Yüzüncü Yıl Üniversitesi Sosyal Bilimler Enstitüsü Dergisi (Apr 2022)

İlâhî Hitap-Akıl İlişkisi

  • Mazhar Dündar

DOI
https://doi.org/10.53568/yyusbed.1111860
Journal volume & issue
no. 55
pp. 203 – 214

Abstract

Read online

İlâhî hitap, Cenâb-ı Hakk’ın genel olarak bütün varlıklara, özelde de insanlarla iletişime geçmek suretiyle bazı bildirimlerde bulunmasıdır. İlâhî bildirimlerin amacı, evrende ilâhî yasalara uygun bir düzen ve sistemin kurulması, istenilen sosyal toplum ortamının sağlanmasıdır. İlâhî hitap, bazı mahlûkatta fıtrî ve kozmik şekilde icrasını bulurken, beşer gibi iradesi olan varlıklarda da, muhatap aldığı unsur akıldır. Bu sebeple ilâhî hitabın akılla ilişkisinin olduğunu ifade edebiliriz. Ancak şunu da ifade edebiliriz ki, vahyin muhatabı, tek başına akıl cevheri değil, akıl sahibi insandır. Zira akıl, insana has ilâhî bir nimettir. Ne var ki, insan da yalnızca akıl nimetinden oluşan bir varlık değildir. Vahyin bütün ayrıntılarıyla, insanın ruh ve akıl dünyasının tümüne hitapta bulunduğu aşikârdır. İnsan, sosyal bir varlık olarak her ne kadar yaratılış ve duygusallık yönleri itibariyle zahiri faktörlerin etkisine girmesi mümkün olsa da, onu başkalarından ayırt ettiren biricik unsur olan akıl, vahye muhatap olmasında temel işlev görmektedir.

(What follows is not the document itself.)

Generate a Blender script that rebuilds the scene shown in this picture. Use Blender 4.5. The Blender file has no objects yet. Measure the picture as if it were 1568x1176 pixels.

Akıl nimeti, yalnızca bir meleke değil “özdeşlik”, “çelişmezlik” ve “üçüncü halin imkânsızlığı” gibi temel ilkelerin hepsini içermektedir. Böylece insanın davranışlarında müspet ile menfiyi, hakikat ile batılı, güzellikle çirkinliği ayıran bir kuvve olarak hayatın tüm alanlarında ölçüleri belirlemede önemli bir fonksiyon icra eder. Vahiyle akıl arasında mutlak bir ilişkinin varlığından bahsedilebilir. Bu makalede ilâhî hitapla akıl ilişkisi üzerinde durulacaktır.